Não seria realista supor que exista qualquer solução simples para os problemas apresentados por essas desigualdades. Mas está aí uma razão de fato para que o marxismo-leninismo continue sendo uma força ativa no mundo de hoje. Considera-lo, meramente, uma arma ideológica do governo soviético seria desvirtuar seu papel histórico. Pelo contrário, o comunismo russo, tal como se desenvolveu entre 1928 e 1953, foi um reflexo de condições especiais que não é provável repetirem-se; e há muitas indicações de que, à medida que evolui e é adaptado a outras circunstâncias, em outras partes do mundo, o marxismo começa a modificar ou rejeitar suas características especificamente russas. Evidentemente, ninguém cometeria o erro de subestimar o papel desempenhado pela União Soviética na história dos tempos mais recentes. Mas o significado do marxismo transcende sua importância como ideologia do Estado soviético. Historicamente, o marxismo, tal como interpretado por Lênin e Mao Tsé-tung, é significativo na medida em que fornece uma alternativa para os povos emergentes, a cujas condições o sistema econômico liberal do Ocidente bem como as instituições políticas e sociais a ele associadas não se adaptam facilmente.
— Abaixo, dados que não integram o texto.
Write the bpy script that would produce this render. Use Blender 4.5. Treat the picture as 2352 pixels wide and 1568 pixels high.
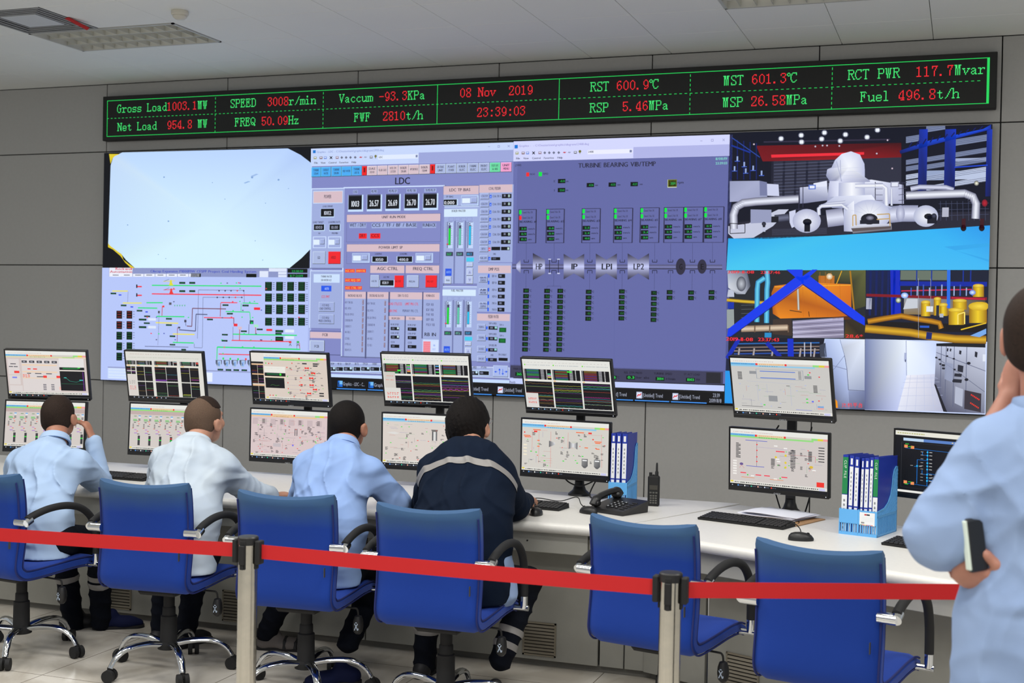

Não é o único sistema alternativo concebível, mas é o único que possui dinamismo, a coesão global e a atração emocional que a situação desses povos solicita. Querendo avaliar seu impacto, não devemos encarar, simplesmente, o marxismo como ideologia soviética russa, mas, tal qual Lênin o viu, como uma força universal cuja missão era também universal. Já deu à sociedade do século XX uma forma elaborada segundo diretrizes distintas de tudo o que era conhecido no passado; e sua força ainda não está esgotada.